━━ SUPPLIED DATA ━━

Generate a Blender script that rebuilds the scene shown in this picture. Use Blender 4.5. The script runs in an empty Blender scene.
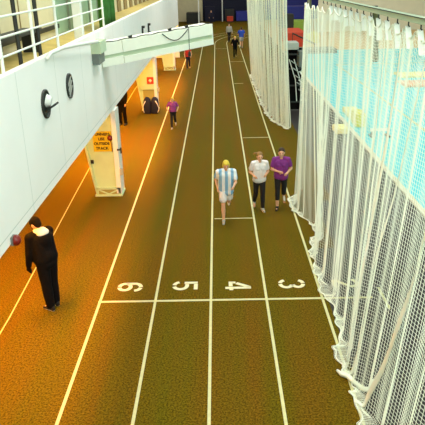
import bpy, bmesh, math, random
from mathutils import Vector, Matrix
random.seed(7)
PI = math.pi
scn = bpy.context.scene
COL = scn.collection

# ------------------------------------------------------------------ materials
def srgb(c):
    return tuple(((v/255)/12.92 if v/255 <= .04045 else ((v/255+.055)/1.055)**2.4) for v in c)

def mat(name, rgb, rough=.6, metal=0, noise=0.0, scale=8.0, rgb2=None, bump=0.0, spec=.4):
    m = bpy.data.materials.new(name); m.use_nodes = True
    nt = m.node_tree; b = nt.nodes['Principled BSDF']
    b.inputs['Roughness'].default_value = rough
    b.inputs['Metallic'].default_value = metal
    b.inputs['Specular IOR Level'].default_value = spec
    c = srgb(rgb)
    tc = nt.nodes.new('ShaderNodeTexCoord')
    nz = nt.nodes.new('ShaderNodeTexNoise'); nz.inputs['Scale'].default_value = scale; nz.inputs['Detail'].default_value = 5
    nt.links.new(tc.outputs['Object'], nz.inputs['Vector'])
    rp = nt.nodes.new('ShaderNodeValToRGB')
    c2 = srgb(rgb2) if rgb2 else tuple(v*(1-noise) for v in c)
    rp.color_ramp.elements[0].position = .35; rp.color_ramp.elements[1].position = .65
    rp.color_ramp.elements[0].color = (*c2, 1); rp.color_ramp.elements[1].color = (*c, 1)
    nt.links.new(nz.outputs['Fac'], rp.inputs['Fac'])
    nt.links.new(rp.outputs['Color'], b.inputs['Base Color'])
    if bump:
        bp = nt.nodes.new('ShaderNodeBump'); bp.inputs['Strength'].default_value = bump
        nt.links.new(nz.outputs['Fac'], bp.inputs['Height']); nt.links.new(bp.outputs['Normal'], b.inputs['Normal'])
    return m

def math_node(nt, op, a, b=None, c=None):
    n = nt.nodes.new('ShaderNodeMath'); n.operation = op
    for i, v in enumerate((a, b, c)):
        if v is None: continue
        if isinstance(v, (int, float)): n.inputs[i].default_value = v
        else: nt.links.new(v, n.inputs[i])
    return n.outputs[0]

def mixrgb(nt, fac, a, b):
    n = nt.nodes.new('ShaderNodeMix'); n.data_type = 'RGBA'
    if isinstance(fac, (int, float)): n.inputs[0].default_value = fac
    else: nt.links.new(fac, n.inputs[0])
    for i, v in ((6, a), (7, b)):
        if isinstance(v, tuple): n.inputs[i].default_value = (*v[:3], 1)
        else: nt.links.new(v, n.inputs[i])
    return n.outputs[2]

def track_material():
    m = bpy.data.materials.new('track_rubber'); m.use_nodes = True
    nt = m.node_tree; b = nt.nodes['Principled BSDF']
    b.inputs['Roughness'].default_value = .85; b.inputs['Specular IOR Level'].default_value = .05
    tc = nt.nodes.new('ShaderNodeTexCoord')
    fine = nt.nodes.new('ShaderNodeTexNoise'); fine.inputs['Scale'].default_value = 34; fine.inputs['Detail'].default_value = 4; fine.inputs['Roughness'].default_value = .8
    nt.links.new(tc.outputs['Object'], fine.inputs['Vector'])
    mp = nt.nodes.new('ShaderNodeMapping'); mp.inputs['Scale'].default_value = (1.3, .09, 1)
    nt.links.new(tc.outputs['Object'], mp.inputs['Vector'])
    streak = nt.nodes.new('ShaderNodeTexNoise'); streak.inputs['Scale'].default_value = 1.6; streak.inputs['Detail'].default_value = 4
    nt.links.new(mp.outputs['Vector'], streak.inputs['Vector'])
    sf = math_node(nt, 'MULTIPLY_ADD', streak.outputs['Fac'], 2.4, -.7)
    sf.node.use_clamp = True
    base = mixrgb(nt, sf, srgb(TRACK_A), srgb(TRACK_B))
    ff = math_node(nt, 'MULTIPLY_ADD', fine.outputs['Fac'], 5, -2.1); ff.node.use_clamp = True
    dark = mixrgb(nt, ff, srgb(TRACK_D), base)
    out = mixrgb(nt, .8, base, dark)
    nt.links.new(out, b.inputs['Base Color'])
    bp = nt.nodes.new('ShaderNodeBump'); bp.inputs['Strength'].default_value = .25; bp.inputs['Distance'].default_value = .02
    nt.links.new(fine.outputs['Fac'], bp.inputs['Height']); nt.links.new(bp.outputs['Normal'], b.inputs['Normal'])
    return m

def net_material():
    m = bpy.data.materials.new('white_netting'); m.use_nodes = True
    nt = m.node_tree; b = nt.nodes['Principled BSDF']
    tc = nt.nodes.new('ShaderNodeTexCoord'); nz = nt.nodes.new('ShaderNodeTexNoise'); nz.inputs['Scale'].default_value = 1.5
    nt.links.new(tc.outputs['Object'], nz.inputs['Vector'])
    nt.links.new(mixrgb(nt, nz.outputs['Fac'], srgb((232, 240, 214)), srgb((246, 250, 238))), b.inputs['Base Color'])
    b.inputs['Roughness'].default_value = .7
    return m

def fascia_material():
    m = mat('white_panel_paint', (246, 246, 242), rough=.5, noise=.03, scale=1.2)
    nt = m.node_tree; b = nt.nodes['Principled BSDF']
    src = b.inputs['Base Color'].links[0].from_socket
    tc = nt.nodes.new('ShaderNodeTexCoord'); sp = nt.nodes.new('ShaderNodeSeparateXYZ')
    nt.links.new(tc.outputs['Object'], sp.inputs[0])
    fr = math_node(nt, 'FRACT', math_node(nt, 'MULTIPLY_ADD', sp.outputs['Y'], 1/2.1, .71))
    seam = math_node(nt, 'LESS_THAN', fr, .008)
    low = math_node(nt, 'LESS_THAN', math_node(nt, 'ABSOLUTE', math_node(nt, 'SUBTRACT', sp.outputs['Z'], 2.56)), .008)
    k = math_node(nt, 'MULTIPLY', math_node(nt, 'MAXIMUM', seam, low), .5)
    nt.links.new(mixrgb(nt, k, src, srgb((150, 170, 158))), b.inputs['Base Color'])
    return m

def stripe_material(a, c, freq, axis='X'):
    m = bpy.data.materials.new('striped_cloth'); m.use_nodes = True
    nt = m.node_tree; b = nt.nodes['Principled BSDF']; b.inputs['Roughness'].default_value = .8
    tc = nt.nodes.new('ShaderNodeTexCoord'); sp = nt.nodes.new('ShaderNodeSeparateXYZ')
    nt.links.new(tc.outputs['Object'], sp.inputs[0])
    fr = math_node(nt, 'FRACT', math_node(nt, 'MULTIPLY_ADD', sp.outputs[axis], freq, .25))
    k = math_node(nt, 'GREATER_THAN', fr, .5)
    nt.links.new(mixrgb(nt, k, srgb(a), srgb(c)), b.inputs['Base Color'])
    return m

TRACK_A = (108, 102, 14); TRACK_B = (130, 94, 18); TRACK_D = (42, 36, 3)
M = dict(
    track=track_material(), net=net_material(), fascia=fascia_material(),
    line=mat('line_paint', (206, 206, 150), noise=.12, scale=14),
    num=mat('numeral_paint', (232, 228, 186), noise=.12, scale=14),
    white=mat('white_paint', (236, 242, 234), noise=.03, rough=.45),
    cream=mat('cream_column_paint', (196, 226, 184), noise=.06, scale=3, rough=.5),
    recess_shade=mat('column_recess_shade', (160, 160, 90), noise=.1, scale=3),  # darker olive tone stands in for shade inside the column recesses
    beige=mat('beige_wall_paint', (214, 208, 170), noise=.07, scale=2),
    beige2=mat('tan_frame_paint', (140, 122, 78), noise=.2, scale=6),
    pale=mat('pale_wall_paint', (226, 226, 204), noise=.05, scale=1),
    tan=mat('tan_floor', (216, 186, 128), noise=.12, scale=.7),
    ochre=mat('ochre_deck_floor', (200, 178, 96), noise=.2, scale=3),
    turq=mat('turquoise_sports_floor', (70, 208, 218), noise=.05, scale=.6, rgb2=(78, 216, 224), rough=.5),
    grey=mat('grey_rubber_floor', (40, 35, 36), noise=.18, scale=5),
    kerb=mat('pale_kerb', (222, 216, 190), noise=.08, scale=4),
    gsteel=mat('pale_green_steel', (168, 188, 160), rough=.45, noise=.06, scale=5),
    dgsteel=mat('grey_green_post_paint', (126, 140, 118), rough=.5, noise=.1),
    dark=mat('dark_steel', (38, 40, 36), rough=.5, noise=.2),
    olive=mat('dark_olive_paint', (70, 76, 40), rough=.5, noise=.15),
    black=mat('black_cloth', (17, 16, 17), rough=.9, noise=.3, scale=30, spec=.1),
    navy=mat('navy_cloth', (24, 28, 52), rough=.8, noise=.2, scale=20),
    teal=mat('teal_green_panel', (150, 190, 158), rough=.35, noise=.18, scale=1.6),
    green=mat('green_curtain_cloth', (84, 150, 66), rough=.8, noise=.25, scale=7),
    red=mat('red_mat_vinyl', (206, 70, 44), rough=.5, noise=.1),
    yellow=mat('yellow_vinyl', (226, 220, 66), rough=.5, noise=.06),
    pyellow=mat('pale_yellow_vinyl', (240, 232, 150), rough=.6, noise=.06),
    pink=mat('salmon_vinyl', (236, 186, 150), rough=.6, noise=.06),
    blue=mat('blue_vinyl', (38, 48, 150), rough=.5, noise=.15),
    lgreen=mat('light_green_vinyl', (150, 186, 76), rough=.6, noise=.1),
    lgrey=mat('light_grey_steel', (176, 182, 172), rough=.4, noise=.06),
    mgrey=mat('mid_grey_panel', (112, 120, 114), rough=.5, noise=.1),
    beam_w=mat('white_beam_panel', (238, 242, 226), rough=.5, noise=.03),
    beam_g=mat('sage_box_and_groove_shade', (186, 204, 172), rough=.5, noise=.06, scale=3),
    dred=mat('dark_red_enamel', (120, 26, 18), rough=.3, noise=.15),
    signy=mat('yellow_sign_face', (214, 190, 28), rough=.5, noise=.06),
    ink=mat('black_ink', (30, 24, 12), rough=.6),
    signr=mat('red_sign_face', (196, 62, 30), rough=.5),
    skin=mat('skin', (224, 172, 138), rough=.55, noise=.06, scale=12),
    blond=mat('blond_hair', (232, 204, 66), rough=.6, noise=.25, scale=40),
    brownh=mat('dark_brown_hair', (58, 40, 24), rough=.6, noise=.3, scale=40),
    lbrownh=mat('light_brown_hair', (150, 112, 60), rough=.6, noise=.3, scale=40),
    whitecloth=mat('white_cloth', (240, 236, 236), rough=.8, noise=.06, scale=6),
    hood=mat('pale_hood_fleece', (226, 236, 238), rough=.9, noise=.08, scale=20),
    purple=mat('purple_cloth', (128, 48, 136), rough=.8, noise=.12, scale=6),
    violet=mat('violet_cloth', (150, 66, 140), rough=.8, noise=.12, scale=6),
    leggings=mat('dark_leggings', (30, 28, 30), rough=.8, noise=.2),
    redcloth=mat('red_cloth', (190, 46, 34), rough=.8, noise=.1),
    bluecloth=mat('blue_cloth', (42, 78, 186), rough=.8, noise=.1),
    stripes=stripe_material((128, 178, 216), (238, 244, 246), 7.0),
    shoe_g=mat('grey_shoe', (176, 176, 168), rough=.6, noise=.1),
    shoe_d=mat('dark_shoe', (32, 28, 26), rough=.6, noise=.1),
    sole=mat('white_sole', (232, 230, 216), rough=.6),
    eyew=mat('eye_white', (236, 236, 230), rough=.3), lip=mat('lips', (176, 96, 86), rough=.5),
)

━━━

WORK TO DO
Leave out the pictures and repeat exactly the lines from the start of the material through the line that contains "return tuple(((v/255)/12.92 if", both included.

EXPECTED ANSWER
Generate a Blender script that rebuilds the scene shown in this picture. Use Blender 4.5. The script runs in an empty Blender scene.
import bpy, bmesh, math, random
from mathutils import Vector, Matrix
random.seed(7)
PI = math.pi
scn = bpy.context.scene
COL = scn.collection

# ------------------------------------------------------------------ materials
def srgb(c):
    return tuple(((v/255)/12.92 if v/255 <= .04045 else ((v/255+.055)/1.055)**2.4) for v in c)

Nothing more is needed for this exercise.